begin

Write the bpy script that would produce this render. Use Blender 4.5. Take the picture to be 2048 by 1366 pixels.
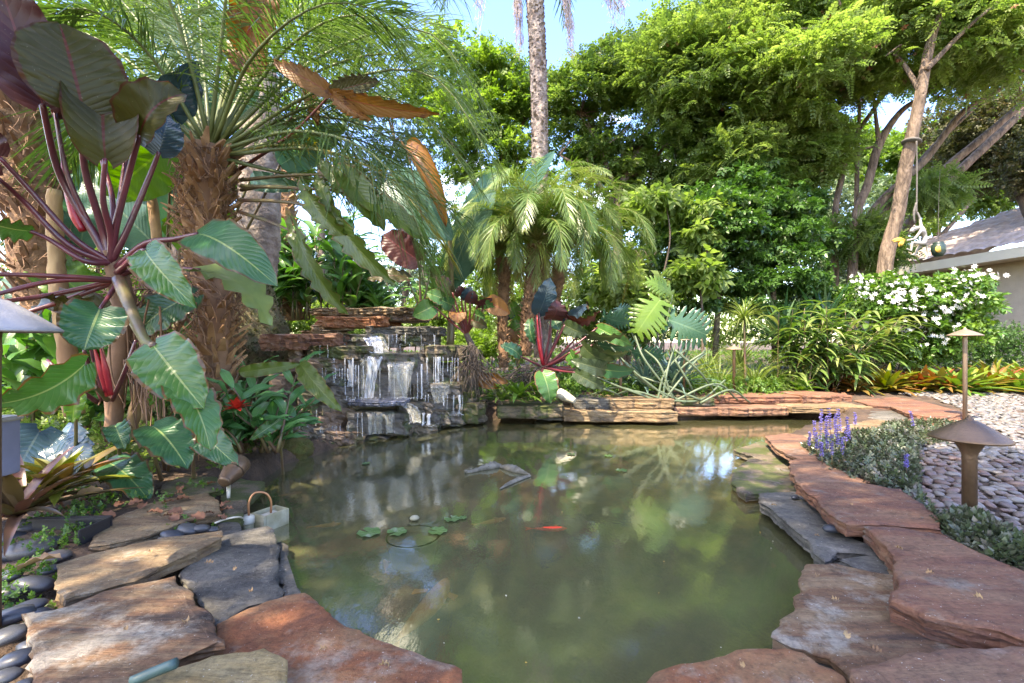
import bpy, bmesh, math, random
import numpy as np
from mathutils import Vector, Matrix, noise
R = math.radians
for o in list(bpy.data.objects): bpy.data.objects.remove(o)
sc = bpy.context.scene
COL = sc.collection
# ------------------------------------------------------------------ camera, sky, sun, exposure
F = 910.0; CX = 1024.0; CY = 683.0; H = 0.75
cam = bpy.data.cameras.new('camera'); co = bpy.data.objects.new('camera', cam); COL.objects.link(co)
co.location = (0, 0, H); co.rotation_euler = (R(90), 0, 0)
cam.sensor_width = 36; cam.lens = 36 * F / 2048; cam.clip_end = 2000; cam.clip_start = 0.05
sc.camera = co
SUN_EL, SUN_AZ = 56, 222            # azimuth clockwise from +Y : behind the camera, to its left
w = bpy.data.worlds.new('World'); sc.world = w; w.use_nodes = True
nt = w.node_tree; bg = nt.nodes['Background']
sky = nt.nodes.new('ShaderNodeTexSky'); sky.sky_type = 'NISHITA'; sky.sun_disc = False
sky.sun_elevation = R(SUN_EL); sky.sun_rotation = R(SUN_AZ); sky.air_density = 1.0; sky.dust_density = 0.8; sky.ozone_density = 1.2
tc = nt.nodes.new('ShaderNodeTexCoord'); mp = nt.nodes.new('ShaderNodeMapping'); mp.inputs['Scale'].default_value = (1, 1, 2.6)
nz = nt.nodes.new('ShaderNodeTexNoise'); nz.inputs['Scale'].default_value = 2.3; nz.inputs['Detail'].default_value = 7
rp = nt.nodes.new('ShaderNodeValToRGB'); rp.color_ramp.elements[0].position = 0.58; rp.color_ramp.elements[1].position = 0.74
mx = nt.nodes.new('ShaderNodeMixRGB'); mx.inputs[2].default_value = (9.5, 9.8, 10.5, 1)
nt.links.new(tc.outputs['Generated'], mp.inputs[0]); nt.links.new(mp.outputs[0], nz.inputs['Vector'])
nt.links.new(nz.outputs['Fac'], rp.inputs[0]); nt.links.new(rp.outputs[0], mx.inputs[0])
hs = nt.nodes.new('ShaderNodeHueSaturation'); hs.inputs['Saturation'].default_value = 1.28; hs.inputs['Hue'].default_value = .518; hs.inputs['Value'].default_value = .88; nt.links.new(sky.outputs[0], hs.inputs['Color']); nt.links.new(hs.outputs[0], mx.inputs[1]); nt.links.new(mx.outputs[0], bg.inputs[0])
bg.inputs[1].default_value = 0.15
sl = bpy.data.lights.new('sun', 'SUN'); sl.energy = 2.0; sl.angle = R(0.55); sl.color = (1, 0.95, 0.87)
so = bpy.data.objects.new('sun', sl); COL.objects.link(so)
sd = Vector((math.sin(R(SUN_AZ)) * math.cos(R(SUN_EL)), math.cos(R(SUN_AZ)) * math.cos(R(SUN_EL)), math.sin(R(SUN_EL))))
so.rotation_euler = sd.to_track_quat('Z', 'Y').to_euler(); so.location = sd * 30
sc.view_settings.view_transform = 'Standard'; sc.view_settings.look = 'None'
sc.view_settings.exposure = 3.12; sc.view_settings.gamma = 1.0
sc.view_settings.use_white_balance = True; sc.view_settings.white_balance_temperature = 8100; sc.view_settings.white_balance_tint = 10
sc.render.engine = 'CYCLES'
sc.cycles.max_bounces = 7; sc.cycles.diffuse_bounces = 4; sc.cycles.glossy_bounces = 3; sc.cycles.transmission_bounces = 4; sc.cycles.transparent_max_bounces = 12
sc.cycles.caustics_reflective = False; sc.cycles.caustics_refractive = False

# ------------------------------------------------------------------ helpers
def P(px, py, Y): return Vector(((px - CX) / F * Y, Y, H + (CY - py) / F * Y))
def G(px, py, z=0.0): return P(px, py, (H - z) * F / (py - CY))
rng = np.random.default_rng(7); random.seed(7)
WL = {}
def tag(o, label=None, cat=None, group=None, kind=None):
    if label: o['label'] = label
    if cat: o['category'] = cat
    if group: o['group'] = group
    if kind: o['kind'] = kind
    return o
def thing(name, label, cat, loc, group=None):
    o = bpy.data.objects.new(name, None); COL.objects.link(o); o.location = loc; o.empty_display_size = .05
    WL[o.name] = Vector(loc); return tag(o, label, cat, group)
class MB:
    def __init__(s): s.v = []; s.lo = []; s.sz = []; s.r = []; s.m = []; s.uv = []; s.n = 0; s.has = False
    def add(s, v, f, r=0.0, m=0, uv=None):
        v = np.asarray(v, float).reshape(-1, 3)
        if isinstance(f, np.ndarray):
            s.lo.append((f + s.n).ravel()); k = len(f); s.sz.append(np.full(k, f.shape[1]))
        else:
            k = len(f); s.lo.append(np.array([i + s.n for q in f for i in q], int)); s.sz.append(np.array([len(q) for q in f], int))
        s.r.append(np.broadcast_to(np.asarray(r, float), (k,)).copy()); s.m.append(np.full(k, m))
        if uv is None: s.uv.append(np.zeros((len(v), 3)))
        else: s.has = True; s.uv.append(np.asarray(uv, float))
        s.v.append(v); s.n += len(v)
    def build(s, name, mats, parent=None, smooth=True, origin=None):
        V = np.concatenate(s.v); lo = np.concatenate(s.lo); sz = np.concatenate(s.sz)
        if parent is not None: og = WL[parent.name]
        elif origin is not None: og = Vector(origin)
        else: og = Vector(((V[:, 0].min() + V[:, 0].max()) / 2, (V[:, 1].min() + V[:, 1].max()) / 2, V[:, 2].min()))
        V = V - np.array(og)
        me = bpy.data.meshes.new(name); me.vertices.add(len(V)); me.vertices.foreach_set('co', V.astype(np.float32).ravel())
        me.loops.add(len(lo)); me.loops.foreach_set('vertex_index', lo.astype(np.int32))
        me.polygons.add(len(sz)); me.polygons.foreach_set('loop_start', np.concatenate([[0], np.cumsum(sz)[:-1]]).astype(np.int32))
        me.update(calc_edges=True)
        if not isinstance(mats, (list, tuple)): mats = [mats]
        for m in mats: me.materials.append(m)
        if len(mats) > 1: me.polygons.foreach_set('material_index', np.concatenate(s.m).astype(np.int32))
        a = me.attributes.new('rnd', 'FLOAT', 'FACE'); a.data.foreach_set('value', np.concatenate(s.r).astype(np.float32))
        if s.has:
            a = me.attributes.new('luv', 'FLOAT_VECTOR', 'POINT'); a.data.foreach_set('vector', np.concatenate(s.uv).astype(np.float32).ravel())
        me.polygons.foreach_set('use_smooth', np.full(len(sz), smooth))
        o = bpy.data.objects.new(name, me); COL.objects.link(o)
        if parent is not None: o.parent = parent; WL[o.name] = og
        else: o.location = og; WL[o.name] = og
        return o
def nrm(v):
    v = np.asarray(v, float); return v / (np.linalg.norm(v, axis=-1, keepdims=True) + 1e-9)
def spline(pts, n):
    p = [Vector(q) for q in pts]; p = [p[0] * 2 - p[1]] + p + [p[-1] * 2 - p[-2]]; out = []
    segs = len(p) - 3
    for k in range(n):
        t = k / (n - 1) * segs; i = min(int(t), segs - 1); u = t - i
        a, b, c, d = p[i:i + 4]
        out.append(0.5 * ((2 * b) + (c - a) * u + (2 * a - 5 * b + 4 * c - d) * u * u + (3 * b - a - 3 * c + d) * u ** 3))
    return out
def tube(mb, pts, rad, n=7, k=None, r=0.0, m=0, rough=0.0, caps=True):
    """tapered tube along control points; rad = list of radii (interpolated)"""
    k = k or max(4, 4 * (len(pts) - 1) + 1)
    sp = spline(pts, k); A = np.array(sp)
    T = nrm(np.gradient(A, axis=0)); rr = np.interp(np.linspace(0, 1, k), np.linspace(0, 1, len(rad)), rad)
    ref = np.array([0.3, 0.9, 0.1]) if abs(T[0][1]) < .8 else np.array([1, 0, 0.1])
    vs = []; uv = []
    S = nrm(np.cross(T[0], ref))
    for i in range(k):
        S = nrm(S - T[i] * np.dot(S, T[i])); B = np.cross(T[i], S)
        for j in range(n):
            a = 2 * math.pi * j / n; q = rr[i] * (1 + (rough * random.uniform(-1, 1) if rough else 0))
            vs.append(A[i] + (S * math.cos(a) + B * math.sin(a)) * q); uv.append((i / (k - 1), j / n, 0))
    f = [[i * n + j, i * n + (j + 1) % n, (i + 1) * n + (j + 1) % n, (i + 1) * n + j] for i in range(k - 1) for j in range(n)]
    if caps: f += [list(range(n))[::-1], [(k - 1) * n + j for j in range(n)]]
    mb.add(vs, f, r, m, uv)
def lathe(mb, prof, org, axis=(0, 0, 1), n=24, m=0, caps=True, r=0.0):
    ax = Vector(axis).normalized(); q = ax.to_track_quat('Z', 'Y').to_matrix(); vs = []
    for (rad, h) in prof:
        for j in range(n):
            a = 2 * math.pi * j / n; vs.append(Vector(org) + q @ Vector((rad * math.cos(a), rad * math.sin(a), h)))
    f = [[i * n + j, i * n + (j + 1) % n, (i + 1) * n + (j + 1) % n, (i + 1) * n + j] for i in range(len(prof) - 1) for j in range(n)]
    if caps: f += [list(range(n))[::-1], [(len(prof) - 1) * n + j for j in range(n)]]
    mb.add([tuple(v) for v in vs], f, r, m)
def box(mb, c, s, rot=0, m=0, r=0.0, M=None, bev=0.0):
    bm = bmesh.new(); bmesh.ops.create_cube(bm, size=1)
    bmesh.ops.scale(bm, vec=s, verts=bm.verts)
    if bev: bmesh.ops.bevel(bm, geom=bm.edges[:], offset=bev, segments=2, affect='EDGES')
    mt = Matrix.Translation(c) @ (M if M else Matrix.Rotation(rot, 4, 'Z'))
    bm.verts.ensure_lookup_table()
    mb.add([tuple(mt @ v.co) for v in bm.verts], [[v.index for v in f.verts] for f in bm.faces], r, m); bm.free()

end

=== Task to complete ===
Pick out and copy the lines of the material that include the word "render".

=== Task result ===
Write the bpy script that would produce this render. Use Blender 4.5. Take the picture to be 2048 by 1366 pixels.
sc.render.engine = 'CYCLES'